I am trying to show that the function $f(x) = 2\pi+x-\tan^{-1}x$ is contractive but has no fixed points. Finally I wish to conclude that it does not contradict the
contraction mapping theorem.
$f$ is contractive:
by the mean value theorem we have:
\begin{align}
|f(x)-f(y)| =& |f'(x)(x-y)|
\end{align}
It is sufficient to show that $f'(x) < 1$:
\begin{align}
f'(x) =& 1 – \frac{1}{1+x^2} \\
=& \frac{x^2}{1+x^2}
\end{align}
$f$ has no fixed points:
Suppose $f$ does have a fixed point. Then $\lim_{x_n\to\infty} = x:$
\begin{align}
x_{n+1} =& 2\pi + x_n – \arctan(x_n) \\
\lim x_{n+1} =& \lim 2\pi + x_n – \arctan(x_n) \\
x =& 2\pi +x – \arctan(x) \\
0 =& 2\pi – \arctan(x)
\end{align}
This is a contradiction as $\frac{-\pi}{2} < \arctan(x) < \frac{\pi}{2}$ for all $x$. Thus $f$ does not have a fixed point.
Now I am stuck on how to show that this does not contradict the contraction mapping theorem which says:
Let $C$ be a closed subset of the real line. If $F$ is a contractive mapping of $C$ into $C$ then $F$ has a unique fixed point. Morever, this fixed point is the limit of
every sequence obtained from $x_n+1 = F(x)$ starting with $x_0\in C$.

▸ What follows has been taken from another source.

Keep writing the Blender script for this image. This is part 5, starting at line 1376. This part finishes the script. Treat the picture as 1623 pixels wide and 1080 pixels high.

For $f(x) = 2\pi+x-\arctan(x)$ the domain is all reals and so is the codomain. I don't see another premise that is violated by $f(x)$.
Thanks for all the help.
Best Answer
A contraction in a metric space is a mapping $f:X\to X$ such that there exists $0<c<1$ such that for all $x,y\in X$, $x\neq y$, it holds that $d(f(x),f(y))\leq cd(x,y)$. Indeed, the Banach fixed-point theorem shows that such mappings on complete metric spaces always have a unique fixed point.
However, if one relaxes the conditions to require only $d(f(x),f(y))<d(x,y)$ (for all $x\neq y$), the function in question no longer necessarily has a fixed point. Indeed, the example you provide demonstrates that principle well: note that where you show that $|f(x)-f(y)|=|f^\prime(x)(x-y)|$, based (I presume) on the mean-value theorem, in fact all that can be known is that there exists some $z\in(y,x)$ (or $(x,y)$, naturally) such that $f(x)-f(y)=f^\prime(z)(x-y)$. Hence, the fact that--for the provided function--$\lim_{z\to\infty}f^\prime(z)=1$ implies that no $c<1$ exists to be used in the conditions to the Banach fixed-point theorem.
It remains true, however, that such a mapping cannot have more than a single fixed point, as that part of the proof relies solely on the strict inequality. As an aside, if one accepts the assumption that $X$ is compact (hence, as @MattE reminds us, necessarily complete), then even such mappings still have a (unique) fixed-point, as the only possible minimum to the continuous function $F(x)=d(x,f(x))$.